Игры в бисер - Александр Александрович Генис
5. Горы
Чтобы примазаться к старости, мне надо забраться повыше, буквально. В горах ведь все работает иначе, хотя и понимаешь это не сразу. Сперва идет лес, потом – луга, затем – мох и лишайник. Постепенно радуга живого прячется в призме, оставляя глазу одну слепящую белизну снега. Отсюда открывается другая перспектива, особенно если ничего не видно, кроме тумана.
Вершина хороша тем, что она всегда располагается на пороге. Тут уже не живут, но отсюда еще можно вернуться – не таким, каким поднимался. Словно третий акт шекспировской трагедии, горы обнажают смысл первых двух, меняют нас навсегда и готовят к общему для всех финалу, если повезет – с катарсисом.
Горы, как старость, полезны тем, что они всё наводят на резкость. Стоя на вершине, будто монета на ребре, чувствуешь себя внутри приключенческого романа, который вечно топчется на пороге между жизнью и смертью, как мушкетер или Джеймс Бонд.
Каждый, кто пробовал, знает, что спускаться не проще, чем подниматься: и ноги скользят, и новый груз найденного наверху тянет к земле. Этот путь описал Искандер. Прожив по-кавказски долгую жизнь, доверху наполненную смешным и горьким, он всем нам дал совет.
“…Надо, – писал он, – дойти до крайнего пессимизма, заглянуть в мрачную бездну, убедиться в том, что там ничего нет, и потихоньку возвращаться обратно. След, оставленный этим обратным путем, и будет настоящим юмором”.
В горах, однако, обходятся без метафор. Бездна тут настоящая. И “юмор” приходит, когда мы пятимся в долину, ощущая неловкую смехотворность тех усилий, которые затратили на подъем туда, где ничего нет.
Вверху все видится не таким значительным, как внизу: цели представляются сомнительными, задачи – сиюминутными, средства – какие подвернутся, но точку все равно ставить рано.
Несколько лет назад мне распилили грудь, чтобы добраться до сердца. Отойдя от наркоза, я надеялся, что оказался достаточно далеко, чтобы набраться новых знаний, но ничего умного с операционного стола не вынес.

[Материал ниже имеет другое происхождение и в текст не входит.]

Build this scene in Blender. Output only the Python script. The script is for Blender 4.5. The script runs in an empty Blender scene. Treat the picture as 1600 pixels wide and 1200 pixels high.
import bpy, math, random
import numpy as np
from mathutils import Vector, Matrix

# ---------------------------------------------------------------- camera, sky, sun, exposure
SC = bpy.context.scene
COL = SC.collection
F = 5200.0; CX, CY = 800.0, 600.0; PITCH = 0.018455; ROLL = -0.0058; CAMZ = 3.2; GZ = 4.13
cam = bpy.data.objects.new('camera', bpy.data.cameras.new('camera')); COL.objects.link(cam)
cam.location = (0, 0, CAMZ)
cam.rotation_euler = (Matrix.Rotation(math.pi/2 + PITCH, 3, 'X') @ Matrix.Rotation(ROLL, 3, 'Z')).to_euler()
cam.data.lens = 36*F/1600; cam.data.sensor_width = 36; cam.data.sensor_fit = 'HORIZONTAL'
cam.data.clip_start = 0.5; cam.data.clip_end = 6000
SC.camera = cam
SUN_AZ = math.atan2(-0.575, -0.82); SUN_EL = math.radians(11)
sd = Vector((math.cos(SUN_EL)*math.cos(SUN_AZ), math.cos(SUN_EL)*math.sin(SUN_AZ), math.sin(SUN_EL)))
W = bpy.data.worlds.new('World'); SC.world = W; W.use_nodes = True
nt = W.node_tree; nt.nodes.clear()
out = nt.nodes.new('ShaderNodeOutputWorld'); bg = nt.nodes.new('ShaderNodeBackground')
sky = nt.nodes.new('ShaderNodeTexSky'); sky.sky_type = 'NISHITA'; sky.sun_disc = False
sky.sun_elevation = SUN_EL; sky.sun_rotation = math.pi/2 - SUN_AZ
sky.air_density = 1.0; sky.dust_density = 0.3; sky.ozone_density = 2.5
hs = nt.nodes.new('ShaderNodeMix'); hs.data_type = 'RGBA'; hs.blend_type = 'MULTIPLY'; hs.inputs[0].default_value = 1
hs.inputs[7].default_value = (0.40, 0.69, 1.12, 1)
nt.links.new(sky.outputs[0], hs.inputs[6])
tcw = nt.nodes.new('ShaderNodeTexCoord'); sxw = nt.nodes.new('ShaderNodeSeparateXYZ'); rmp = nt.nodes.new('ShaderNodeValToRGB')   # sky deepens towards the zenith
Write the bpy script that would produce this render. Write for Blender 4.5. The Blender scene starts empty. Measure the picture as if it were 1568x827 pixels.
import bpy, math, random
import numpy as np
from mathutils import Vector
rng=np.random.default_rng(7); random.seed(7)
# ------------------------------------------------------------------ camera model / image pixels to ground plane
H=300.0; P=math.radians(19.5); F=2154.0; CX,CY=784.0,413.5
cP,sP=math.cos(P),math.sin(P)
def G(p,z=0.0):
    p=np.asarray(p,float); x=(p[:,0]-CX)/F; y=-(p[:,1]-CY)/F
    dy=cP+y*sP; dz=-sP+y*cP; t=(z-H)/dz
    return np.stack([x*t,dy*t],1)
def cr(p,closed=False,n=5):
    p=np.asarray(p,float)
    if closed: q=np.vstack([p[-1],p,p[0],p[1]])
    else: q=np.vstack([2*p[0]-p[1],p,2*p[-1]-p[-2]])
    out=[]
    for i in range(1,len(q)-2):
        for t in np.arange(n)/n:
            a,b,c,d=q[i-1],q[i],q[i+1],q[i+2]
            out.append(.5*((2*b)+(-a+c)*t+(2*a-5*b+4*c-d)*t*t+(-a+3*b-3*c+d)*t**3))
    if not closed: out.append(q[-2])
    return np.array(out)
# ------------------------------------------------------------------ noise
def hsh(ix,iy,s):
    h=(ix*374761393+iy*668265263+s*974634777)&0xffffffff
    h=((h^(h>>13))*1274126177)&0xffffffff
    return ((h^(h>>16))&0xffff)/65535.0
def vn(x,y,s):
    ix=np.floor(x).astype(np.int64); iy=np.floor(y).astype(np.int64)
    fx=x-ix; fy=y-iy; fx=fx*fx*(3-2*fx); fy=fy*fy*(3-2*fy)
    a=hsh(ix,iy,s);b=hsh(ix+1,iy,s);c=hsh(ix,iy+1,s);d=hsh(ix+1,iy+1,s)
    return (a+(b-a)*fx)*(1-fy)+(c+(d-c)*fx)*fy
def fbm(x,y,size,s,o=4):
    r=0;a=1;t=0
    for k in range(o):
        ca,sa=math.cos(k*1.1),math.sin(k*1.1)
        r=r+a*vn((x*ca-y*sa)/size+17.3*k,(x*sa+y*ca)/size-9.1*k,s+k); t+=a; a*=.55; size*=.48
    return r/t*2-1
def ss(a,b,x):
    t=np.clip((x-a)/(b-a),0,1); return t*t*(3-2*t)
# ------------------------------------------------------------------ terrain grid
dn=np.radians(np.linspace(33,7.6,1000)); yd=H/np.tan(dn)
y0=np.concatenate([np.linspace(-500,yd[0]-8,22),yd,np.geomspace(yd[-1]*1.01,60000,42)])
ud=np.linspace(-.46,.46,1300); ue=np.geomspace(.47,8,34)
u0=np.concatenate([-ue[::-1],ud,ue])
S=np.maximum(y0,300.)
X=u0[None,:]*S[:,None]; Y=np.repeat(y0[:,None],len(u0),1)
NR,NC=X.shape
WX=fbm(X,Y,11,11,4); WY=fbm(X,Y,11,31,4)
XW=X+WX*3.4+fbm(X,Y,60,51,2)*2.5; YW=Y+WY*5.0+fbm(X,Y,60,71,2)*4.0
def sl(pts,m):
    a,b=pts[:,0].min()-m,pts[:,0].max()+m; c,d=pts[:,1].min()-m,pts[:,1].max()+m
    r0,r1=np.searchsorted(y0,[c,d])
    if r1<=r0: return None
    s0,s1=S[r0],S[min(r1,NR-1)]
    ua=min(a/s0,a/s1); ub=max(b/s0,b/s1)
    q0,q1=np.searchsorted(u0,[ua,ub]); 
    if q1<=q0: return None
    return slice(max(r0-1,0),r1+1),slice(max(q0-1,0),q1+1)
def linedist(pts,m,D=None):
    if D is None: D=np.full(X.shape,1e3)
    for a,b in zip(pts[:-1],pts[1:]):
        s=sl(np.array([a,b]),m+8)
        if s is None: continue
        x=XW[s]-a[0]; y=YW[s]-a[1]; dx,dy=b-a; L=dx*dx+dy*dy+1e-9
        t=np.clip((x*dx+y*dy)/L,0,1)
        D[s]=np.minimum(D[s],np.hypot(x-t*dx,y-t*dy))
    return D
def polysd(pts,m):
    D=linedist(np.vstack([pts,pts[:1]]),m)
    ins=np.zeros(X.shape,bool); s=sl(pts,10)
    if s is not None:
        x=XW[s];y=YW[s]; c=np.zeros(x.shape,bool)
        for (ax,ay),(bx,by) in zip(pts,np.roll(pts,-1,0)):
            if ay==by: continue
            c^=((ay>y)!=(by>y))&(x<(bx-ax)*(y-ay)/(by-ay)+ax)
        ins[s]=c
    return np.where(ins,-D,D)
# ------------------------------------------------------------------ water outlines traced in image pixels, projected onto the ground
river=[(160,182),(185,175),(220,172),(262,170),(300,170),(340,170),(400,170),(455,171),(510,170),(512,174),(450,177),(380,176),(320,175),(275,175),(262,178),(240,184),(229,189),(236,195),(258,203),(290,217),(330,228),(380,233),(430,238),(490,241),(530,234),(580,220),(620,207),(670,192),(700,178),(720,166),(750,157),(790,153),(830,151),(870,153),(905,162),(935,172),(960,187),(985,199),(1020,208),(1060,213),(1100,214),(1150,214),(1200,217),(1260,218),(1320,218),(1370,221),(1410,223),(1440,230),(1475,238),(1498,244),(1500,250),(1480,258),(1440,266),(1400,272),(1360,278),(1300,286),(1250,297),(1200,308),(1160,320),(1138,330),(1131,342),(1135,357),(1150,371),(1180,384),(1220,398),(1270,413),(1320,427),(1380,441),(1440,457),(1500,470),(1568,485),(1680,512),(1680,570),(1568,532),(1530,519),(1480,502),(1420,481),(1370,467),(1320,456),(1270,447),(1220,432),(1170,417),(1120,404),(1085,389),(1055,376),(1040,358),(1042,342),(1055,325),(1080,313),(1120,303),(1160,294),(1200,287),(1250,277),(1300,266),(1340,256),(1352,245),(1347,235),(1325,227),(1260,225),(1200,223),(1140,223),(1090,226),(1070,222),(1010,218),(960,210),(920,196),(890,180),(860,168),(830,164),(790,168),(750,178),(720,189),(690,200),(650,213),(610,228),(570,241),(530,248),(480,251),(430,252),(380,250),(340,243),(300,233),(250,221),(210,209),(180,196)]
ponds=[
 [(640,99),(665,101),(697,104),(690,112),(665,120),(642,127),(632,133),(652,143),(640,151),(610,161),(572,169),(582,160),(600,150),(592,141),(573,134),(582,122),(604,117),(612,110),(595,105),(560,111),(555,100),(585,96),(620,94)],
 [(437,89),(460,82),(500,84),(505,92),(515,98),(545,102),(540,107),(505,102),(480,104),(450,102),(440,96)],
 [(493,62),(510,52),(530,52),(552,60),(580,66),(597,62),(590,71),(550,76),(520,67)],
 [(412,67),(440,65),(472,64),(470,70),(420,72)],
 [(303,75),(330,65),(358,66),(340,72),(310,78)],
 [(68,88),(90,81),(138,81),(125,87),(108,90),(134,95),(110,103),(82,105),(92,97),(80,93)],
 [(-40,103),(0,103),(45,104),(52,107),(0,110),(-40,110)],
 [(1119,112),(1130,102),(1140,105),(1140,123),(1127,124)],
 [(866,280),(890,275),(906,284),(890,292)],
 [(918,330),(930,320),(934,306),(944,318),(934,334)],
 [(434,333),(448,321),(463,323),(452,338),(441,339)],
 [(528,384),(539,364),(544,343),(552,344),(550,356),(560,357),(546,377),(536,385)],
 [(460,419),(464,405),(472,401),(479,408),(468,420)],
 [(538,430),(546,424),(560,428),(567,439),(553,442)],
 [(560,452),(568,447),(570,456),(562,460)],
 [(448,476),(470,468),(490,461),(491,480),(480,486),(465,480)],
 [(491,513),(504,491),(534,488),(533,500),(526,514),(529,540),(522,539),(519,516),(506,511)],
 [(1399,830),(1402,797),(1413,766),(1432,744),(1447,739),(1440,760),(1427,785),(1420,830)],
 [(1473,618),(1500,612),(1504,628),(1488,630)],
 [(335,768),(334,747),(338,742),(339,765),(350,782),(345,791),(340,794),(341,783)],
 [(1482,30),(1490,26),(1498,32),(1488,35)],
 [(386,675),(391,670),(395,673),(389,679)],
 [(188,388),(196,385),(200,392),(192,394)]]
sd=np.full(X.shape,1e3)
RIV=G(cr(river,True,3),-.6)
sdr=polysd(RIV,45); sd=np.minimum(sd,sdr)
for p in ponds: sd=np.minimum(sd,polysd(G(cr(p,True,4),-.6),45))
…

– Смерть, – вспомнил я рыцаря из “Седьмой печати”, – еще по эту сторону жизни, и о той она знает не больше нашего.
От Бергмана я с благодарностью перебрался к Куросаве и сквозь дыхательную трубку во рту сам себе сказал: “Мададаё”. В моем случае это означает, передирая и перевирая латинскую пословицу, “пока дышу, пишу” или “пока пишу, живу”, что, в сущности, одно и то же.